C’est en tant qu’il nous faut concevoir le Symbolique comme dérobé, soustrait à l’ordre Un de la jouissance phallique et en tant que le rapport des corps en tant que deux, de ce fait, ne peut que passer par la référen­ce, la réflexion à quelque chose qui est autre que le Symbolique, qui en est distinct, et c’est à savoir ce qui d’ores et déjà du trois apparaît dans la moindre écriture. Ce que le langage en quelque sorte sanctionne, c’est le fait que dans sa formalisation il impose autre chose que la simple homo­phonie du dire.
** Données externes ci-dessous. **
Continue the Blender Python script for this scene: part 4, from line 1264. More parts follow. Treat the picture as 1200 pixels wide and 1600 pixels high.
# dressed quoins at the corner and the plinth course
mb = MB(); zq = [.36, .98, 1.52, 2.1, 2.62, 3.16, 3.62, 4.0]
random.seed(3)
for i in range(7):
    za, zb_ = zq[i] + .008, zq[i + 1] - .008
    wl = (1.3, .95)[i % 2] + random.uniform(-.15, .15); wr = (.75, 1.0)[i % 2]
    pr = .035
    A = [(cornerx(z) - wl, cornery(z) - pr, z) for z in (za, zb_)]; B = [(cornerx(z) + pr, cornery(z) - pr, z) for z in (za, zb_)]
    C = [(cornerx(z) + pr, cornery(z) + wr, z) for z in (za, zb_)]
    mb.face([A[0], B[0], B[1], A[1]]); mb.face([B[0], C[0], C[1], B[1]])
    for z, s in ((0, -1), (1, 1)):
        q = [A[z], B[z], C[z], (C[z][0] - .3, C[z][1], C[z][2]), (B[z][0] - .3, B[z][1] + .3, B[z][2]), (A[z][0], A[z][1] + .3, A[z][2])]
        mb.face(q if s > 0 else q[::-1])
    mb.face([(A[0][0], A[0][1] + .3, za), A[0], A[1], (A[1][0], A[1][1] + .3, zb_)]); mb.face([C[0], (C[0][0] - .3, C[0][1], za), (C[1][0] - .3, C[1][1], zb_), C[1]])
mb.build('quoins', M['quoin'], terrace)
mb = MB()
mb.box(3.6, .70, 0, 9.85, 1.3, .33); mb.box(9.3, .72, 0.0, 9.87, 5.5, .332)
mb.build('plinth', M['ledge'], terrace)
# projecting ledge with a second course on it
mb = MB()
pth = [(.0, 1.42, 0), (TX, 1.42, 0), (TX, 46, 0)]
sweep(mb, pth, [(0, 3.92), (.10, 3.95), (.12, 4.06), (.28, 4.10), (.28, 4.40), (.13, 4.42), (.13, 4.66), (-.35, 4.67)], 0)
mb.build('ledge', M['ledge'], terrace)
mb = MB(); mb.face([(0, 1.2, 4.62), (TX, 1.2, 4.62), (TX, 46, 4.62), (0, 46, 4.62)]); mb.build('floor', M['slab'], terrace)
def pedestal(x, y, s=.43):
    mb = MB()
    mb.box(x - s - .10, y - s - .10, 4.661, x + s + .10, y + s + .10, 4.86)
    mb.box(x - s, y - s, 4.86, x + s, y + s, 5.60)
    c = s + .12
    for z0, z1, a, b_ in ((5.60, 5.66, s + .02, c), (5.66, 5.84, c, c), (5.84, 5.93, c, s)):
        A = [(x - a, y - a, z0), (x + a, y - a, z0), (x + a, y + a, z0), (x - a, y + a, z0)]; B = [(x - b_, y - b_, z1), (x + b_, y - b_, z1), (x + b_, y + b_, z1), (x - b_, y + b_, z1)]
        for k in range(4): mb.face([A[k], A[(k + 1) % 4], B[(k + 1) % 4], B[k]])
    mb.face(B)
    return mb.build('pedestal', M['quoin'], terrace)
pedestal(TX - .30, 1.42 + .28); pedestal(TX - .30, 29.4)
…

C’est que c’est dans une lettre, et c’est en cela que le signifiant montre, montre cette précipitation par quoi l’être parlant peut avoir accès au Réel, c’est pour autant que de toujours chaque fois qu’il s’est agi de configurer quelque chose qui soit en quelque sorte la rencontre de ce qui s’émet, de ce qui s’émet comme plainte, comme énoncé d’une vérité, chaque fois qu’il s’agit de tout ce qu’il en est de ce mi-dire, mi-dire alterné, contrasté, chant alterné de ce qui laisse séparé en deux moitiés l’être parlant, chaque fois qu’il s’agit de cela, c’est toujours, c’est toujours d’une référence à l’écriture que ce qui dans le langage peut être situé trouve son Réel, et c’est en tant que j’essaierai de vous pousser plus loin cette référence au Réel, au Réel comme tiers que je laisserai cela aujourd’hui, m’excusant de n’avoir pas pu plus l’avancer.